The agency prefers that comments be submitted via the plan revision website at fs.usda.gov/goto/lolo/planrevision. Mailed comments can be sent to Lolo National Forest Supervisor’s Office, Attn: Lolo Plan Revision Team, 24 Fort Missoula Road, Missoula, MT, 59804.
The proposed action and alternatives are then scrutinized through an environmental impact statement (EIS). An eventual preferred action that comes out of the EIS process, honed over a year or so of analysis and public input, may include elements of various alternatives.
The Lolo is operating on its original forest plan from 1986 but aims to have a new plan in place in about three years.

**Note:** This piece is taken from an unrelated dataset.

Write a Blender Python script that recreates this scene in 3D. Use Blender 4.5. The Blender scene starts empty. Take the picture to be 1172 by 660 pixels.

The revision process began in January 2023. That summer, a regional plan revision team spearheading the process took comments on a draft assessment of possible changes to the plan, and the Region 1 office released a list of species of conservation concern on the forest.
A forest plan is the overarching document that outlines objectives and guides decision-making by Forest Service officials. The plan is a framework for how agency officials address everything from plant and animal diversity on the landscape to how a specific area is prioritized for recreation access, logging or conservation. It can guide which areas receive more, or less, active management, and it identifies recommended wilderness and other special area designations. The plan is like a zoning code for the national forest; it does not propose, approve or deny specific projects, but it can determine activities that are prohibited in certain areas.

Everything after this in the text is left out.